Cameras. A glimpse into a meaningful memory at a moment's notice, capturing the emotion, scenery, and ambiance of a road trip or the awe instilled by Niagara Falls. Since 1816, we have used cameras in order to immerse our posterity in the nostalgia instilled by more distant memories. How do these wondrous machines capture such a crisp image and what role does light play in the phenomena?

Film cameras are dependent on the use of a plastic laced with various silver, light-sensitive chemicals. The film is wrapped in a cylindrical fashion in order to protect the film and placed inside the camera. Once you press the button on the camera, a shutter system is activated to open an aperture on the front of the camera. Light can then enter through the lens and onto the film, beginning a series of chemical reactions to store the image.

The film has to be filled before you can develop it, which is typically conducted within the confines of an automated machine. The film is removed and immersed in developing fluid for the pictures to initially appear. However, these pictures would appear dark in areas where the photo had a lot of light, and vice versa. These negatives are used to print the finished versions of the photo.

The issue of using film is that when you need to capture one moment, you cannot print it out until you fill the entire roll of film. This can be a particular nuisance since it would already take days to develop the film and receive it through the mail. A common—and preferable—alternative to film cameras are digital cameras.

Digital cameras work in a completely different mechanism from the classic film cameras. Similarly, pressing the button opens the aperture for light to enter. Either a charge-coupled device (CCD) and or CMOS image sensor processes the light rays as electrical signals. Light from the object you're photographing hits the sensor chip, dissipating it into millions of pixels, converting photons to code.

The CCD/CMOS image sensor of digital cameras functions by a grid system. When an image is presented, they store the details in a grid of squares, measuring the color and brightness of each pixel. The details are then stored in a sort of binary code, stringing millions of characters for one image alone. Compression remediates this issue by squishing the images in order to save memory by using fewer numbers in the code. You've probably heard of different methods of storing images as JPG files. The higher the image's resolution, the more memory is occupied.

In every way, digital cameras prove to be superior to film cameras. Conversely, the annual sales of cameras have decreased in tandem with the rise in sales of smartphones, most of which have a built-in quality camera. The size and quality of image sensors are vital in comparing the validity of purchasing a camera versus using a smartphone. Simply put, while smartphones claim to have clearer images—harboring 13 megapixels in an imaget—the smaller sensor chip handicaps the resolution in comparison to the digital cameras.

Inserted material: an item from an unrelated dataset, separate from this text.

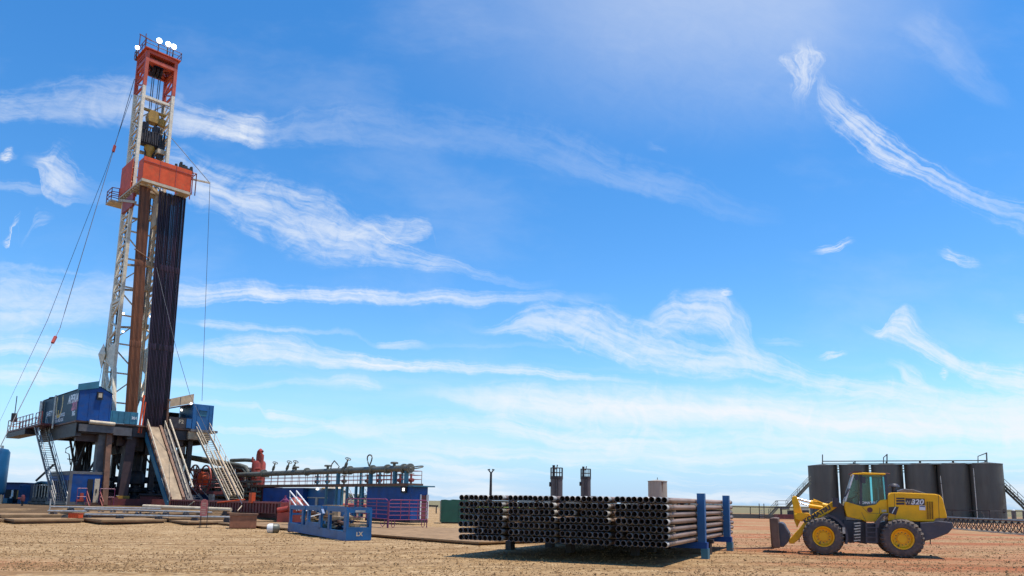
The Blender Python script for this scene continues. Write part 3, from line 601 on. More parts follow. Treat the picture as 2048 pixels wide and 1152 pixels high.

Now, I have been babbling about the mechanisms that govern the utility of cameras, but one thing shared among each type is the information taken in by light, one of the most fascinating phenomena in physics. Learning its characteristics could help you manipulate it to create beautiful images.

The picture above was taken on a trip of mine to Governor's Island in New York City. It was a fairly rainy day and this one location, surrounded by brick buildings and luscious trees, had a lake-like puddle commandeering the walkway. The picture appears to be edited with two overlapping images varying of opacity. In truth, the only editing I did was change the filter to create a lime green color in the trees. I took advantage of specular reflection in order to create a surreal ambiance in the photo.

When light travels in a medium, such as water, some light reflects back at a fixed angle. In still water, the light would come in contact at what's called an angle of incidence and reflects back at an angle of reflection. These two angles are congruent and tangent to one another. A normal line can be drawn to differentiate the two angles. While some of the light reflects back, other light passes through via refraction.

The light would refract in an angle complementary to the angle of incidence (meaning they sum to 90 degrees.) The speed of light (3.0 x 10^8 m/s) stays constant even when it travels through the water, yet the frequency of the wave may vary. Simply by abusing the reflection of light, I was able to take a stellar image.

And how does refraction play a role? Since some of the light passes through the water surface, it reaches the concrete and is absorbed, hence why the light reflected is an image that has a lower opacity. The background image is simply the concrete floor, giving a nice texture to the background.

Another cool thing about light is that it is the fastest thing in the universe. They always follow the quickest path—which isn't always the fastest. Imagine there is a muddy path and an asphalt plank. Typically, a diagonal path would be the shortest path, but the quickest would be a balance between spending the least time in the mud as well as traveling the shortest distance. If you were to take a circle and trace its path, a cycloid curve forms.

Following that arc length with respect to gravity and force would produce the quickest path. Imagine the mud was water, the asphalt was a vacuum of air, and you were light. Light follows this algorithm in tandem to this dilemma, called the Brachistochrone Paradox. There's a video explaining how mathematically possible this curve is if you are interested.

Overall, imaging and light are two phenomena, synergizing the manmade with the natural to preserve what we find special. The snippets of memories and expression are preserved by using light and technology to our manipulation. I feel that this is one aspect at which we've tamed the fastest thing in our universe in order to always have those moments that give meaning to our lives.